Wondering how to install oVirt Guest Agent on CentOS 8 and RHEL 8? We can help you.
As part of our oVirt Support, Management & Monitoring Services, we assist our customers with several oVirt queries.
Today, let us focus on the installation of an oVirt guest agent.
oVirt Guest Agent
The oVirt/Red Hat Virtualization guest agent provides information, notifications, and actions between the oVirt web interface and the guest.
The agent provides the Machine Name, Operating System, IP Addresses, Installed Applications, Network, and RAM usage among other Virtual Machine information to the web interface.
The agent also provides Single Sign-On so an authenticated user to the web interface does not need to authenticate again when connected to a VM.
On CentOS 7/RHEL 7, the package to install is called ovirt-guest-agent. However, in CentOS 8/RHEL 8, the package we install is referred to by the name qemu-guest-agent.
Moving ahead, let us see how our Support Engineers proceed with the installation oVirt Guest Agent on CentOS 8 and RHEL 8
Install oVirt Guest Agent on CentOS 8
On CentOS 8, we run:
sudo yum -y install qemu-guest-agent
Initially, we install and enable the service:
sudo systemctl enable –now qemu-guest-agent
Then we check service status to ensure it is running:
$ systemctl status qemu-guest-agent
● qemu-guest-agent.service – QEMU Guest Agent
Loaded: loaded (/usr/lib/systemd/system/qemu-guest-agent.service; enabled; vendor preset: enabled)
Active: active (running) since Fri 2020-01-03 15:02:16 EAT; 24min ago
Main PID: 756 (qemu-ga)
Tasks: 1 (limit: 23985)
Memory: 2.7M
CGroup: /system.slice/qemu-guest-agent.service
└─756 /usr/bin/qemu-ga –method=virtio-serial –path=/dev/virtio-ports/org.qemu.guest_agent.0 –blacklist=guest-file-open,guest-file-close,g>
Jan 03 15:02:16 localhost.localdomain systemd[1]: Started QEMU Guest Agent.
[Couldn’t install on CentOS 8? We’d be happy to assist]

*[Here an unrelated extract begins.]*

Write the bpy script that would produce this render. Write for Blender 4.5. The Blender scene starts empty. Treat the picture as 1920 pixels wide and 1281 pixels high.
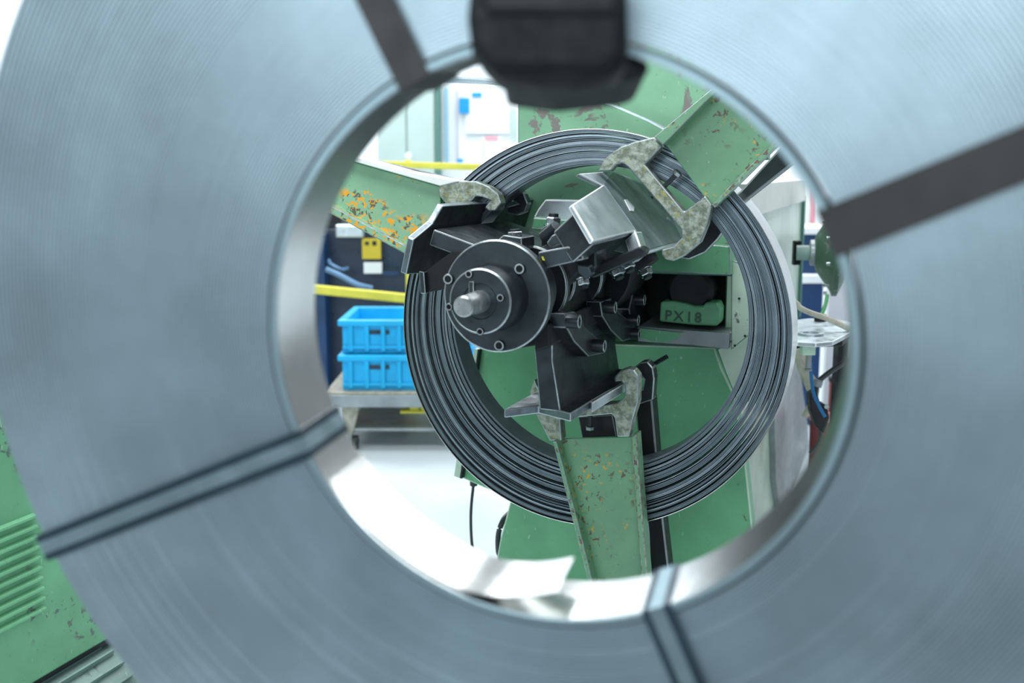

Install oVirt Guest Agent on RHEL 8
For an RHEL 8 machine, we have to enable the Red Hat Virtualization Agent repository:
sudo subscription-manager repos –enable=rhel-8-for-x86_64-appstream-rpms
Once done, install the package:
sudo yum -y install qemu-guest-agent
Then we ensure the service is running:
sudo systemctl start qemu-guest-agent
sudo systemctl enable qemu-guest-agent
Finally, we check the status:
$ systemctl status qemu-guest-agent
The web admin interface may take some time to display the memory usage and other types of information. If the information does not populate, restart the VM and verify that the service is running.
Heads up, feel free to download our oVirt Management Module for WHMCS
[Failed with RHEL installation? We are here for you]
Conclusion
In short, the oVirt/Red Hat Virtualization guest agent provides information, notifications, and actions between the oVirt web interface and the guest. Today, we saw a method our Support Engineers employ in order to install oVirt Guest Agent.